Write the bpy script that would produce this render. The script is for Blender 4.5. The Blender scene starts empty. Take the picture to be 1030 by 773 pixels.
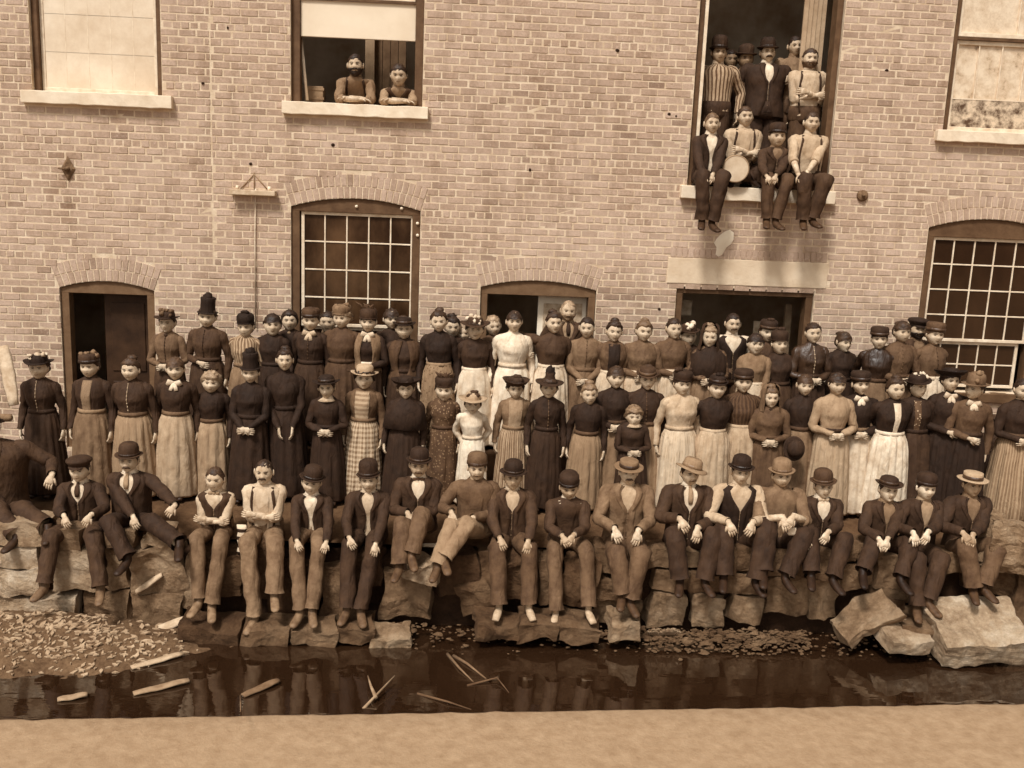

...

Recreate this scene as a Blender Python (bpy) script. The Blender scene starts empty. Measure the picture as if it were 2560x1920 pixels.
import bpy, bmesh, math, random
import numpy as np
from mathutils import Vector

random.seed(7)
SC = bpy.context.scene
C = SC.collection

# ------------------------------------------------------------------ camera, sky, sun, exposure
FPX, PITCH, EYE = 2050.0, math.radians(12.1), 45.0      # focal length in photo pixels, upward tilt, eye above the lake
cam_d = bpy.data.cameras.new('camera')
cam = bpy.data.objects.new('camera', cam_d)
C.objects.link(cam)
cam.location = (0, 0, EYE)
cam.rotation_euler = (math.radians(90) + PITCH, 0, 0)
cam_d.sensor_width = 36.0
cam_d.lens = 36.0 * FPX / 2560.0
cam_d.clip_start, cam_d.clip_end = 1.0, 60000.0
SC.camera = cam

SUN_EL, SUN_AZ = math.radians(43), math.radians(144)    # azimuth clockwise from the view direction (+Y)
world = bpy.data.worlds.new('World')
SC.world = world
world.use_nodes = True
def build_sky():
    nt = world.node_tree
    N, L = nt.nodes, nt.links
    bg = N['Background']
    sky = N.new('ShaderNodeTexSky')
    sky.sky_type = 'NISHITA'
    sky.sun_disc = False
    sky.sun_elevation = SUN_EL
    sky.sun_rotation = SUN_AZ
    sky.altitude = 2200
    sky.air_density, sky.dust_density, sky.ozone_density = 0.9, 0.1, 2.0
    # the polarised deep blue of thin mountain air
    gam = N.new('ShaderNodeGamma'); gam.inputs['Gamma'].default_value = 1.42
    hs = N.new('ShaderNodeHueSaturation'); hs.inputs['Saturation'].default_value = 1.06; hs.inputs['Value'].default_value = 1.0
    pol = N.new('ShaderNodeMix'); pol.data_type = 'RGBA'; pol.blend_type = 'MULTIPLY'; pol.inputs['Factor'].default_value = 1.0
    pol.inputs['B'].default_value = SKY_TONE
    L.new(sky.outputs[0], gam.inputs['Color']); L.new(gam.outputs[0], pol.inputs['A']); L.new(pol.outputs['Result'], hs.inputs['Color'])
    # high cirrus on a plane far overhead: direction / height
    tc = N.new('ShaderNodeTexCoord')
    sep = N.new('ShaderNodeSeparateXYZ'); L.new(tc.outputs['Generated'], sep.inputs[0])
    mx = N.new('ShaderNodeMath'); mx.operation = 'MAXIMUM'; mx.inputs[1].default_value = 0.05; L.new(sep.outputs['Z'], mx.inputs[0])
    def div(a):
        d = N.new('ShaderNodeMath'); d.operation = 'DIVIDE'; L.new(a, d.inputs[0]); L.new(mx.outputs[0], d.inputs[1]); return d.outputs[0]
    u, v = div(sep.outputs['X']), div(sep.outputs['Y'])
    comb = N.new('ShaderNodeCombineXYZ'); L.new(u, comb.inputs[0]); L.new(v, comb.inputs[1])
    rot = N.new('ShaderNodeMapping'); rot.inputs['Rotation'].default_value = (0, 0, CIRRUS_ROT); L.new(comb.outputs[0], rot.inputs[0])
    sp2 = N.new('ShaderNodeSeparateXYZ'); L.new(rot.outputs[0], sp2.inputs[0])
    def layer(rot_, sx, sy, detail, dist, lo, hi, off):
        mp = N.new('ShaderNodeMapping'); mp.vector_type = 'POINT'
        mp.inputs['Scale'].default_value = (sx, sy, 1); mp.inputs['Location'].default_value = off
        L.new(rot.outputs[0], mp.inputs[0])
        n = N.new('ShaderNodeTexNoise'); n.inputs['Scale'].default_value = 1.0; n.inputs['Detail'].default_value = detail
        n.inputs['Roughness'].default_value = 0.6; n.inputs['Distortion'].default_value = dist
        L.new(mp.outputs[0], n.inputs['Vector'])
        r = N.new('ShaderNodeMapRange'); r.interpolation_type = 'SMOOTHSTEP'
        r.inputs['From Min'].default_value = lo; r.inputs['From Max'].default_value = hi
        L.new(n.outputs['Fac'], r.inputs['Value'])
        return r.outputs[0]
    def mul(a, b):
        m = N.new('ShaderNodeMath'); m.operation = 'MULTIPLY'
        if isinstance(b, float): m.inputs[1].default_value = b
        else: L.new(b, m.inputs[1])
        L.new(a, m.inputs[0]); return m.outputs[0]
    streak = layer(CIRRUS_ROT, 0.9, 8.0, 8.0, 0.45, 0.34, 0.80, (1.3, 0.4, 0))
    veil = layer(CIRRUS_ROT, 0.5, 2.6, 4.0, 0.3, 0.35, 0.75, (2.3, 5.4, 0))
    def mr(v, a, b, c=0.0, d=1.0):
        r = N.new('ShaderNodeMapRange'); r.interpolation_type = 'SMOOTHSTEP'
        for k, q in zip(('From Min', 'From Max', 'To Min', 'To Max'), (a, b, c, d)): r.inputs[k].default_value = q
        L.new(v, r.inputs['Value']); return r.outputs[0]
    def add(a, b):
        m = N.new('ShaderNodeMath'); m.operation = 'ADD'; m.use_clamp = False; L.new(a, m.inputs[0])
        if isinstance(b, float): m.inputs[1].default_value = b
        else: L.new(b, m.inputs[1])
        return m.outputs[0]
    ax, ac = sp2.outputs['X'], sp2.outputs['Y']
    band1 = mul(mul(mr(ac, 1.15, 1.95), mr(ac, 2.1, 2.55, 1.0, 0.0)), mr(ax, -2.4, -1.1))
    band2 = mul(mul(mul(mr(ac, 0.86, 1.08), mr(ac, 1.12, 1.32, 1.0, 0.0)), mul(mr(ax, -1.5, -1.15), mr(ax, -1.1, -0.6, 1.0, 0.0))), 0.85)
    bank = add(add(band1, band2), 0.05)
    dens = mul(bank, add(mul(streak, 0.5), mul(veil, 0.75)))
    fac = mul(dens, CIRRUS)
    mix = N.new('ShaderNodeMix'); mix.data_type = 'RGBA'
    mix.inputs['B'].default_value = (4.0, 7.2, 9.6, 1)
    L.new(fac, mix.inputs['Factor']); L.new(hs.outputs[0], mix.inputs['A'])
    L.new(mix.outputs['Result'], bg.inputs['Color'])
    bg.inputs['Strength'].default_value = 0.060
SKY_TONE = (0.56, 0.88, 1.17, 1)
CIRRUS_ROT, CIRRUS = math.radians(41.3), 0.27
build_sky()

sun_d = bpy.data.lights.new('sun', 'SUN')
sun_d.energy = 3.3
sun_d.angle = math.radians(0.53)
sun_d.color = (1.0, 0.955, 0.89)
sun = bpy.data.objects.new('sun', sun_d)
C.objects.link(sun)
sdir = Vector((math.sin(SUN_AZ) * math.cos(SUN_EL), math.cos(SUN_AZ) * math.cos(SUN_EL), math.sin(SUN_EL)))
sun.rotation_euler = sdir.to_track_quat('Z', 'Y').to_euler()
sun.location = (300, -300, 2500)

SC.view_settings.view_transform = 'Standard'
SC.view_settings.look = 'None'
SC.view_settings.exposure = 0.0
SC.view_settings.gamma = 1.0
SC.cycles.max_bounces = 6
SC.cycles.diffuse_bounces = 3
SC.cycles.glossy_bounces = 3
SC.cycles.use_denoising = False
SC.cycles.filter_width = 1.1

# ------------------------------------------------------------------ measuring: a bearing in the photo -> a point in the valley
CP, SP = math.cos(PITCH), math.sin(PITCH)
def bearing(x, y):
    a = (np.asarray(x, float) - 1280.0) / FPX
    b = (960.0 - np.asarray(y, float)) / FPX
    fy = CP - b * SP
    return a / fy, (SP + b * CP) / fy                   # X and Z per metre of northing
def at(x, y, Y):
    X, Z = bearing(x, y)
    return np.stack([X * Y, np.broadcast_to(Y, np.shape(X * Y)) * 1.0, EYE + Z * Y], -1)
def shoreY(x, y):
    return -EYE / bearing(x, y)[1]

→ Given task
All lines in the listing above from the line containing "Recreate this scene" to the line containing "C = SC.collection", inclusive, should be retyped exactly; no other lines should appear.

→ Result for this task
Recreate this scene as a Blender Python (bpy) script. The Blender scene starts empty. Measure the picture as if it were 2560x1920 pixels.
import bpy, bmesh, math, random
import numpy as np
from mathutils import Vector

random.seed(7)
SC = bpy.context.scene
C = SC.collection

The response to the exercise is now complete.